I am not sure why I feel the need to defend myself, but I did tell him thank you several times last night.  I don’t think that he was listening; moreover, when I said thank you, I certainly meant it, but I felt like I was being controlled by him into saying it.  This does not work for me.

The night ended with me trying to kiss him warmly and him holding his hands behind his back.  Of course, I found this to be hurtful.  I flashed back into my mind early that evening when he explained to me that him and his good friend like to make fun of people they see at the bar, and I felt like I was being made fun of.  I was done at that point.  I told him so, and he left angrily slamming the gate on his way out. He called, and I intentionally sent the call to voicemail to express refusal of the call in contrast to it simply being a missed call. This led to our last communication, the text message:

Since I made fun of you…which I have no idea how…you thanked David twice for dinner.

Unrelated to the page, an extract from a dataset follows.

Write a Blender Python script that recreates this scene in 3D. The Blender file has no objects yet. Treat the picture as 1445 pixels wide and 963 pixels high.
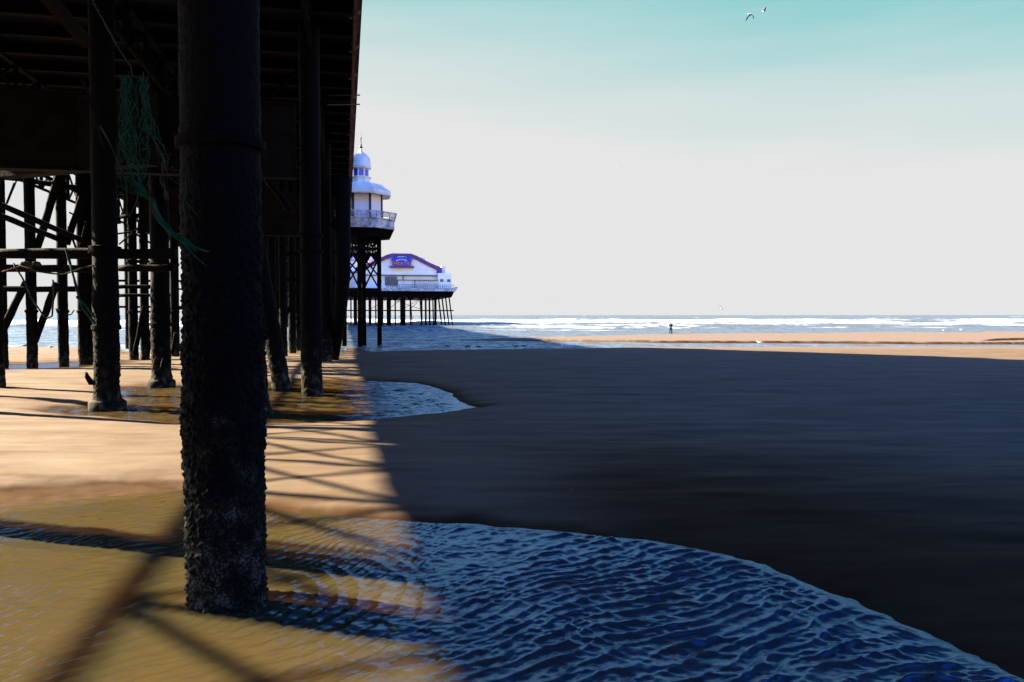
import bpy, math, random
import numpy as np
from mathutils import Vector, Matrix, noise as mnoise
random.seed(7)
R = math.radians
scene = bpy.context.scene
COL = scene.collection
CAM_H = 2.7
FPX = 1124.0                       # focal length in photograph pixels (28 mm)
PITCH = math.atan(36.5 / FPX)
SUN_AZ = 72.0                      # degrees left of the view axis (+Y)
SUN_EL = 29.6
EXPO = 3.7

# ------------------------------------------------------------------ coordinates
def ray(px, py):
    u, v = (px - 722.5) / FPX, (py - 481.5) / FPX
    c, s = math.cos(PITCH), math.sin(PITCH)
    return Vector((u, c - v * s, -v * c - s))
def G(px, py, z=0.0):              # ground point seen at a photograph pixel
    d = ray(px, py); t = (z - CAM_H) / d.z
    return Vector((d.x * t, d.y * t, z))
def D(px, py, depth):              # point at a known depth
    d = ray(px, py); t = depth / d.y
    return Vector((d.x * t, depth, CAM_H + d.z * t))
PA = math.atan((722.5 - 487) / FPX)
PC, PS = math.cos(PA), math.sin(PA)
def P(lat, along, z=0.0):          # pier coordinates -> world
    return Vector((lat * PC - along * PS, lat * PS + along * PC, z))
def to_pier(v):
    return v.x * PC + v.y * PS, -v.x * PS + v.y * PC

# ------------------------------------------------------------------ numpy noise
_rng = np.random.RandomState(3)
_perm = np.concatenate([_rng.permutation(256)] * 3)
_ga = _rng.rand(256) * 2 * np.pi
_gx, _gy = np.cos(_ga), np.sin(_ga)
def pn(x, y):
    x = np.asarray(x, float); y = np.asarray(y, float)
    xi = np.floor(x).astype(int); yi = np.floor(y).astype(int)
    fx, fy = x - xi, y - yi
    u = fx * fx * fx * (fx * (fx * 6 - 15) + 10); v = fy * fy * fy * (fy * (fy * 6 - 15) + 10)
    def g(ix, iy, dx, dy):
        h = _perm[_perm[ix & 255] + (iy & 255)]
        return _gx[h] * dx + _gy[h] * dy
    a = g(xi, yi, fx, fy); b = g(xi + 1, yi, fx - 1, fy)
    c = g(xi, yi + 1, fx, fy - 1); d = g(xi + 1, yi + 1, fx - 1, fy - 1)
    return ((a + u * (b - a)) * (1 - v) + (c + u * (d - c)) * v) * 1.5
def fbm(x, y, n=3):
    r = 0; a = 1.0
    for i in range(n):
        r = r + a * pn(x * 2 ** i + 17.3 * i, y * 2 ** i - 9.1 * i); a *= .5
    return r
def sst(a, b, x):
    t = np.clip((x - a) / (b - a), 0, 1); return t * t * (3 - 2 * t)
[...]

I thank you for top golf.  You never once thanked me for anything.

Thank you for another lesson.

The last communication, which you now have context on. 

One of the most important things to know about dating – dating is not about who is wrong or right; it is not about one person being better than the other.  It is about two people being right for one another, and I simply have not found that person yet, but something tells me that I will.